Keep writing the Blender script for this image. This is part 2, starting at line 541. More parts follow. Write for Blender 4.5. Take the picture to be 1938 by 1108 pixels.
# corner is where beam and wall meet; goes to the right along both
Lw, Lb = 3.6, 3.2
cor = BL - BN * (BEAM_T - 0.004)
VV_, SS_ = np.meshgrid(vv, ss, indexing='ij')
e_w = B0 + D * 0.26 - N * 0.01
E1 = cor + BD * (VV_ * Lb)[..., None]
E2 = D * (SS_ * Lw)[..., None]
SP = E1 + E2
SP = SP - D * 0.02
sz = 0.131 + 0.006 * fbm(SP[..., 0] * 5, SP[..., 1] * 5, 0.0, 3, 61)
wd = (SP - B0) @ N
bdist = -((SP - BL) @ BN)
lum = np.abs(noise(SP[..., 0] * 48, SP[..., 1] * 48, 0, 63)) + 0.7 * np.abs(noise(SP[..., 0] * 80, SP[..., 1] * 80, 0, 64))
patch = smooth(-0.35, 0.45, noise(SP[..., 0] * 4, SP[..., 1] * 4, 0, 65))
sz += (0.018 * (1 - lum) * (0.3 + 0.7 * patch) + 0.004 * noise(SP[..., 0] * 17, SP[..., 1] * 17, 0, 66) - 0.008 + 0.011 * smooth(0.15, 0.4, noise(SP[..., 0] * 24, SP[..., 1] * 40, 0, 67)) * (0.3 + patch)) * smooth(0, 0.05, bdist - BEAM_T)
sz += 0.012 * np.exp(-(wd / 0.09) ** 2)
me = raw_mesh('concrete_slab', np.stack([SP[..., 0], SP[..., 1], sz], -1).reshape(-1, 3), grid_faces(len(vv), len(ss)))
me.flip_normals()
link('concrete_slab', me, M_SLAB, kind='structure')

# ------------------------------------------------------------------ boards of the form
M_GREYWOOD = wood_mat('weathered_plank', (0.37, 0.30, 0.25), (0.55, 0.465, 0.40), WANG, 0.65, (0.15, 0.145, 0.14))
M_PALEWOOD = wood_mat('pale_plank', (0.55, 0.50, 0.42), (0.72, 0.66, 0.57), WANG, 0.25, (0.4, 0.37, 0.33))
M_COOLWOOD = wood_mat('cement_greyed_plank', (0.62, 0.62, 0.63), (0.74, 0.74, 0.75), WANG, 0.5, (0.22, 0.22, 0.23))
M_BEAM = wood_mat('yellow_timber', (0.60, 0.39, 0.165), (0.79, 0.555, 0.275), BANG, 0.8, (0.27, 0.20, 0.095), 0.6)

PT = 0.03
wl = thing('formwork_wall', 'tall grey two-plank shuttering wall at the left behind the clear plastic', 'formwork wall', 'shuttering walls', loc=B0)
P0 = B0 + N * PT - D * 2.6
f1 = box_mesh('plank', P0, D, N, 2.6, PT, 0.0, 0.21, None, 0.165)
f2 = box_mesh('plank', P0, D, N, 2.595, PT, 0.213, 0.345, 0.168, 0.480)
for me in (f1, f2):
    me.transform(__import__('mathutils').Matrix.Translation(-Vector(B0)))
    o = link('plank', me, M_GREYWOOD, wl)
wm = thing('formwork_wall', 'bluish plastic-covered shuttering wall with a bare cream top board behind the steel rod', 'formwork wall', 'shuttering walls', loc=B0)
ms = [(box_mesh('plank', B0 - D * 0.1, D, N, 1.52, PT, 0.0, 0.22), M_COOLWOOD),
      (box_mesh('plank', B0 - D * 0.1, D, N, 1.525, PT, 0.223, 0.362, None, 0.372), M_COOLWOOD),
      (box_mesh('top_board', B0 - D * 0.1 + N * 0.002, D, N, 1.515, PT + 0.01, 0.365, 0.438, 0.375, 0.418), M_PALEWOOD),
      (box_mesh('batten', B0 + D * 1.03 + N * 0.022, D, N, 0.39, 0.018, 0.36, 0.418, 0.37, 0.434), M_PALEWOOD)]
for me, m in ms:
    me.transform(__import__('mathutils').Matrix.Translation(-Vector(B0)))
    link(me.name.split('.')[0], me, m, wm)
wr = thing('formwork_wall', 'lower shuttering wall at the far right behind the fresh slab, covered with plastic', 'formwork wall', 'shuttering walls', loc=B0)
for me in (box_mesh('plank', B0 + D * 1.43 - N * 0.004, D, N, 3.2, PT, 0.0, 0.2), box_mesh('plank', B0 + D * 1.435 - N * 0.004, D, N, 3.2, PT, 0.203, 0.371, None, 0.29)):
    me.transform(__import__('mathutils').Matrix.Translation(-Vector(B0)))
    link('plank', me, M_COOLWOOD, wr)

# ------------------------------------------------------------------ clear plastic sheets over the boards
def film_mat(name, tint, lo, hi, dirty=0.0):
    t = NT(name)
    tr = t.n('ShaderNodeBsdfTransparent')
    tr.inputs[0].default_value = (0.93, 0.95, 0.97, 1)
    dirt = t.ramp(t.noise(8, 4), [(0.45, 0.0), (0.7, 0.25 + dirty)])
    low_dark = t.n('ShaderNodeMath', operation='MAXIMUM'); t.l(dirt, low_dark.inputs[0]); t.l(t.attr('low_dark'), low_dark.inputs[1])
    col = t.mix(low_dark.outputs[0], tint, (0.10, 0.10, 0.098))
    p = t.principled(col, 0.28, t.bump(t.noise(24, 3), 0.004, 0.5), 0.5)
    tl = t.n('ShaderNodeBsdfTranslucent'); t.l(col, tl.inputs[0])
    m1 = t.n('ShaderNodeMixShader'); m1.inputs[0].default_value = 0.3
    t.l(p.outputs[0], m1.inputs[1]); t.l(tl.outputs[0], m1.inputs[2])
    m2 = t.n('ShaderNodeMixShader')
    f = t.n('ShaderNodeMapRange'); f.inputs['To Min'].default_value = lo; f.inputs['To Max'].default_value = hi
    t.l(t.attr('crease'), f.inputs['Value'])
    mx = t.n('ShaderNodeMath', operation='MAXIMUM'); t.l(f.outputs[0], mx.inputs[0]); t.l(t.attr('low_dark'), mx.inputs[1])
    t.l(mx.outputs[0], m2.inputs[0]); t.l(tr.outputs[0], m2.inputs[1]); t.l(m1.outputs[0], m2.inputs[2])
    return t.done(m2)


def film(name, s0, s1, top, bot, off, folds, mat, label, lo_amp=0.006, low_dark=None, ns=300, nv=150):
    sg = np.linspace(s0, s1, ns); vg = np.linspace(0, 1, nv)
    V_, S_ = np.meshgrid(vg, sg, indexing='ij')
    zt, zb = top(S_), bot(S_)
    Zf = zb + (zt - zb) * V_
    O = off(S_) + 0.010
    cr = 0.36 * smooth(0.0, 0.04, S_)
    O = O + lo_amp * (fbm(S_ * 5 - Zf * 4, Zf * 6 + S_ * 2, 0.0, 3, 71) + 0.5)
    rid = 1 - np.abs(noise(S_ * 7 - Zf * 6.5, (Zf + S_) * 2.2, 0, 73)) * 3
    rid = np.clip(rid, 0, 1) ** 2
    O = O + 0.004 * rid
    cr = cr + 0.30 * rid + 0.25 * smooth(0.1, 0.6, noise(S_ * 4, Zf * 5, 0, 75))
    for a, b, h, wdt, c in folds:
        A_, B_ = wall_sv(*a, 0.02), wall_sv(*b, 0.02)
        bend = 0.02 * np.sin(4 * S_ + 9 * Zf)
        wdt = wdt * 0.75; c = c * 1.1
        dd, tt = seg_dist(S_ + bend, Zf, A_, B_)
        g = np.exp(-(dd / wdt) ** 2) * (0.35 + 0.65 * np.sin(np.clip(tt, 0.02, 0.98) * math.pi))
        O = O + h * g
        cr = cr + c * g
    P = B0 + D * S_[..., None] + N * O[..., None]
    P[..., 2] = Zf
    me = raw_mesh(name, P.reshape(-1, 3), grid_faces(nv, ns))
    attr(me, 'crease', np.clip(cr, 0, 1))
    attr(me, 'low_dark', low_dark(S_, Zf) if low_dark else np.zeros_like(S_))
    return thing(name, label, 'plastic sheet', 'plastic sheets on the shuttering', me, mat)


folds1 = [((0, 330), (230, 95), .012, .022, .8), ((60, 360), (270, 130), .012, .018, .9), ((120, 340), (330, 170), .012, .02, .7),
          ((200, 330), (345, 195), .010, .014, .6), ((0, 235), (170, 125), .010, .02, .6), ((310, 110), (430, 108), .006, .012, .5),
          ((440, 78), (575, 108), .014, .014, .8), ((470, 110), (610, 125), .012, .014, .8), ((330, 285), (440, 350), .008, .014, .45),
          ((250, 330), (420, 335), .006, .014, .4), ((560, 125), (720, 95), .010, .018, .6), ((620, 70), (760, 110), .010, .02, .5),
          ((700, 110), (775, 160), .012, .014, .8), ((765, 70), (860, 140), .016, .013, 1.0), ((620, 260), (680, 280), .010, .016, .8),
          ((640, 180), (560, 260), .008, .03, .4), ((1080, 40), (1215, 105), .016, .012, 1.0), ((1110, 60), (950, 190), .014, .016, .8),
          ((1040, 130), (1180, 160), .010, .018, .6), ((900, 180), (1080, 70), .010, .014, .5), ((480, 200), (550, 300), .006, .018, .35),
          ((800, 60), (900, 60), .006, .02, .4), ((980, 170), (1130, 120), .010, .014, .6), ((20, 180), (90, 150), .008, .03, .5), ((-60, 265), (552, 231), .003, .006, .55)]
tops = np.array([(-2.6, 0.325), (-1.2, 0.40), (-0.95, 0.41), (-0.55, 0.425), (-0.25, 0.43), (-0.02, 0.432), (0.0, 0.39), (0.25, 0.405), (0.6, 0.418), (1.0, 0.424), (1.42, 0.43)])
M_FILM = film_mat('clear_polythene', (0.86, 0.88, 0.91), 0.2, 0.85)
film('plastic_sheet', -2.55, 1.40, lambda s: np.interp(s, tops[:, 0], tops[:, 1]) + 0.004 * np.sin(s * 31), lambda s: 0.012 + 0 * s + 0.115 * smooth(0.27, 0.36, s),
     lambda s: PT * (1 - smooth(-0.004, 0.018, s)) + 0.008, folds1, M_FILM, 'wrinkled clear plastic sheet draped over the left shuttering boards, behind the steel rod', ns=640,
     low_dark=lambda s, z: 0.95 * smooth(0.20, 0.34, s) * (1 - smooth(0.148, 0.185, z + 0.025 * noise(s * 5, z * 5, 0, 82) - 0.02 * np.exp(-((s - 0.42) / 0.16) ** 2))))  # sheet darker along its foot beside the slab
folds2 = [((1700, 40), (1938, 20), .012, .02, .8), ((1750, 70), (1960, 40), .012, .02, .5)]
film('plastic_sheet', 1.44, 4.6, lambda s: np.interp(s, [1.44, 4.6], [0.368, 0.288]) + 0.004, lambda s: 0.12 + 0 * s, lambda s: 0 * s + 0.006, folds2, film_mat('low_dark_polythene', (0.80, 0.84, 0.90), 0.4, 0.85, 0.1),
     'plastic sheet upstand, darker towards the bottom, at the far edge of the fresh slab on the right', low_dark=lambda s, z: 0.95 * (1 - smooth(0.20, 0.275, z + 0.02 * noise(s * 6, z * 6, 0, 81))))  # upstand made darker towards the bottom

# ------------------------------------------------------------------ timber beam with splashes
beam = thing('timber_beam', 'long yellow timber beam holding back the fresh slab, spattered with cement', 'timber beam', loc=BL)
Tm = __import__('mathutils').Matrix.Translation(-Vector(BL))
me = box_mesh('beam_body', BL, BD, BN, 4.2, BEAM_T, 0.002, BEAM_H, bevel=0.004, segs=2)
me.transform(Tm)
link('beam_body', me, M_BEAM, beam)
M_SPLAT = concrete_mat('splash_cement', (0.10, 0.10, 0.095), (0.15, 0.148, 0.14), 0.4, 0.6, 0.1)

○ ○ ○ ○

**What is expected**:
Set down each line of the material verbatim, from the first line through the line that contains "link('concrete_slab', me, M_SLAB, kind='structure')".

**Full solution**:
Keep writing the Blender script for this image. This is part 2, starting at line 541. More parts follow. Write for Blender 4.5. Take the picture to be 1938 by 1108 pixels.
# corner is where beam and wall meet; goes to the right along both
Lw, Lb = 3.6, 3.2
cor = BL - BN * (BEAM_T - 0.004)
VV_, SS_ = np.meshgrid(vv, ss, indexing='ij')
e_w = B0 + D * 0.26 - N * 0.01
E1 = cor + BD * (VV_ * Lb)[..., None]
E2 = D * (SS_ * Lw)[..., None]
SP = E1 + E2
SP = SP - D * 0.02
sz = 0.131 + 0.006 * fbm(SP[..., 0] * 5, SP[..., 1] * 5, 0.0, 3, 61)
wd = (SP - B0) @ N
bdist = -((SP - BL) @ BN)
lum = np.abs(noise(SP[..., 0] * 48, SP[..., 1] * 48, 0, 63)) + 0.7 * np.abs(noise(SP[..., 0] * 80, SP[..., 1] * 80, 0, 64))
patch = smooth(-0.35, 0.45, noise(SP[..., 0] * 4, SP[..., 1] * 4, 0, 65))
sz += (0.018 * (1 - lum) * (0.3 + 0.7 * patch) + 0.004 * noise(SP[..., 0] * 17, SP[..., 1] * 17, 0, 66) - 0.008 + 0.011 * smooth(0.15, 0.4, noise(SP[..., 0] * 24, SP[..., 1] * 40, 0, 67)) * (0.3 + patch)) * smooth(0, 0.05, bdist - BEAM_T)
sz += 0.012 * np.exp(-(wd / 0.09) ** 2)
me = raw_mesh('concrete_slab', np.stack([SP[..., 0], SP[..., 1], sz], -1).reshape(-1, 3), grid_faces(len(vv), len(ss)))
me.flip_normals()
link('concrete_slab', me, M_SLAB, kind='structure')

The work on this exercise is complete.